The Star Tribune asked the court Monday for an extension of its exclusive control over the process. Its exclusive right, blocking any competing plans creditors or others may wish to file, was set to expire Aug. 13. The newspaper wants until Oct. 12. The extension could set the process of soliciting approval from creditors into December.

But the Star Tribune stressed in its request for the extension that it doesn’t expect to need the extra time and was seeking it only out of “an abundance of caution.”

Meanwhile, the Strib enters this final phase of the process it started in January with loose ends yet to tie up — some potentially serious, some maybe not so.

Red ink
Even after extracting big concessions from nine of its 10 unions, Harte said in a court document filed on July 23 that the company’s financial performance in June was “difficult.” Net revenue for the month was $14.99 million while operating expenses totaled $15.44 million for a net loss of nearly half a million, he said.

Further, Harte said, “the substantial decline in the Star Tribune’s advertising revenue continues, as is the case for the newspaper industry as a whole.”

The documents the court will review today say creditors can do considerably better by reorganizing than they would do by liquidating the company and extracting what cash they can from it. But you have to wonder what level of operating loss would tip the balance the other way.   

Hold out union
One union has not agreed to the Strib’s concession demands, the International Association of Machinists and Aerospace Workers, which represents 16 printing plant workers. The sticking point is the company’s insistence on withdrawing from the union’s pension fund and offering the workers 401(k) plans instead.

The company has asked the bankruptcy judge to toss out its contract with the union.

Government balks
The U.S. bankruptcy trustee, who monitors such cases for their adherence to the law, objected last week to a Star Tribune proposal related to the company’s exit plan. The proposal would broadly protect Avista, the Harte family trust and the company’s employees and affiliates from legal liability.

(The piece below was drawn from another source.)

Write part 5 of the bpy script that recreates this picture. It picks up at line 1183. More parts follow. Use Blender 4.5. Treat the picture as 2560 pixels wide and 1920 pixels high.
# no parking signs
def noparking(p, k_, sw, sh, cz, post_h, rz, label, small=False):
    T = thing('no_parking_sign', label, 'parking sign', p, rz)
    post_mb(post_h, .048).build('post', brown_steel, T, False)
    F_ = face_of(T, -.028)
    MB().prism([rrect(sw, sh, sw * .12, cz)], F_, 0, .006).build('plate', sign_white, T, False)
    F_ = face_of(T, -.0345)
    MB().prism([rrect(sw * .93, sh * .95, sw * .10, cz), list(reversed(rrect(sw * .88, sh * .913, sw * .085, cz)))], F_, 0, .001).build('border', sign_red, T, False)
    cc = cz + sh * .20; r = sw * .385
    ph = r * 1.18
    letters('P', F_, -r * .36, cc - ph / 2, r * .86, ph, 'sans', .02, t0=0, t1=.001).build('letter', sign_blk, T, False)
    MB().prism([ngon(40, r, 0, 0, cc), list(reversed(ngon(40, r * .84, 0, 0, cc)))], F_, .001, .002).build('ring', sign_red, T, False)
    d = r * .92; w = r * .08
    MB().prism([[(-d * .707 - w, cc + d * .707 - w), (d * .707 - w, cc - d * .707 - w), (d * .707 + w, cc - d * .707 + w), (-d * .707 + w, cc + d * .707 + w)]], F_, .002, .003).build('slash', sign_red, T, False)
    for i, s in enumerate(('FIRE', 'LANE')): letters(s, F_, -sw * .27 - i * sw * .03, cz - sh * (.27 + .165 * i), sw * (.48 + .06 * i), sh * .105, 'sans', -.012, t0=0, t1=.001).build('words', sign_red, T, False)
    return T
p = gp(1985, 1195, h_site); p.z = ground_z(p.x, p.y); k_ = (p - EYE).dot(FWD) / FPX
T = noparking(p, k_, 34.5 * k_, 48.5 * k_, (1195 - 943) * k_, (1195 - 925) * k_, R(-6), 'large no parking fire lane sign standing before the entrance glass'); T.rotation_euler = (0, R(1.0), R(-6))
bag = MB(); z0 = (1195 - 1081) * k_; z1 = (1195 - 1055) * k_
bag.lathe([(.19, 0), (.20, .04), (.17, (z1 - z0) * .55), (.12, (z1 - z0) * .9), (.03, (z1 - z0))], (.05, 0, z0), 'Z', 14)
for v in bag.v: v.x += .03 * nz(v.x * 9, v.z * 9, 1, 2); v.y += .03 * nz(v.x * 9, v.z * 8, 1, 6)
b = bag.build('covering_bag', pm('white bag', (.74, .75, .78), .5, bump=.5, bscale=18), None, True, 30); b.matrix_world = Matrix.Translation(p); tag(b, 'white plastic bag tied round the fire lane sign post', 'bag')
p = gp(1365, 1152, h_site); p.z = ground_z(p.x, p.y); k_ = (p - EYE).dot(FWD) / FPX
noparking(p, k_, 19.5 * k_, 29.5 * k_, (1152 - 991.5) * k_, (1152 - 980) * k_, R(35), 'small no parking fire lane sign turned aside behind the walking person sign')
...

Both sides appear prepared to postpone any showdown over the issue for now. A document the newspaper’s attorneys filed Monday said they have agreed to deal with the objection in connection with confirmation of the newspaper’s reorganization plan rather than with the issues set to come up today in court. A confirmation hearing is scheduled for Sept. 17. 

Sharon Schmickle can be reached at sschmickle [at] minnpost [dot] com.

You can also learn about all our free newsletter options.

Comments (3)

  1. Submitted by dan buechler on 07/29/2009 - 04:45 pm.

    Please don’t forget that over 400 employees were laid off/bought out, many of them with 20 or more years of service. And in their fifties when age discrimination kicks in due to higher health insurance costs. Why would the Harte family trust think it is deserving of protection? he and she seems to be in excellent health, not infirm and has a big ranch to retire to in Texas. Also I do not think he ever really moved to Minnesota because he had more important things to do. In the future Heil probably buy a smaller paper in a “blue” area and shift the editoirials further to the right.

  2. Submitted by dan buechler on 07/29/2009 - 06:22 pm.

    Also many of the disappeared employee jobs are still being done but by outsourced individuals with few or no benefits, some probably getting healthcare partially paid by Minnesota. Politicians roll over but they are not all bad. Upper management rolls over they would prefer to be the last 12 employees. And have every job outsourced but they are not all bad but if they don’t obey they get punished.
    Well kids its time to clear some bush at the ranch, shoot some sporting clays, go after those lonesome doves who got mighty fine breast meat. At the end of the day sip a Lone Star, put on the old Neil Young album “the private equity and the damage done” man the getting was good when the getting was done it was like heroin unregulated and free.

  3. Submitted by William Pappas on 07/30/2009 - 05:45 am.

    This is indeed the saddest chapter in the Strib’s history. I’ve never understood that when a newspaper makes a 10% profit that it is considered to be underperforming and in need of a makeover. What the Strib has done to its employees is what all rich owners do when they need more profit from a tough industry: declare bankruptcy, gut benefits, dissolve pension funds, reduce wages and either pay themselves bonuses for a job well done or sell the company. The big loosers here are the employees who were forced to take buyouts or accept more wage concessions so rich owners can suck up more cash. The other big loosers are the people of Minnesota who have seen their reliable and professional papaer degenerate into another probusiness publication determined to present the news with a political spin. The coverage of Franken is a prime example as well as their reporting of any economic and business trends. The demise of the Strib is a microcosm of the demise of business ethics in the United States. The fact that this scenario is not outrageous to everyone is proof of our acceptance of these dehumanizing tactics perpetuated by an increasingly glutinous and obscenely wealthy ownership class.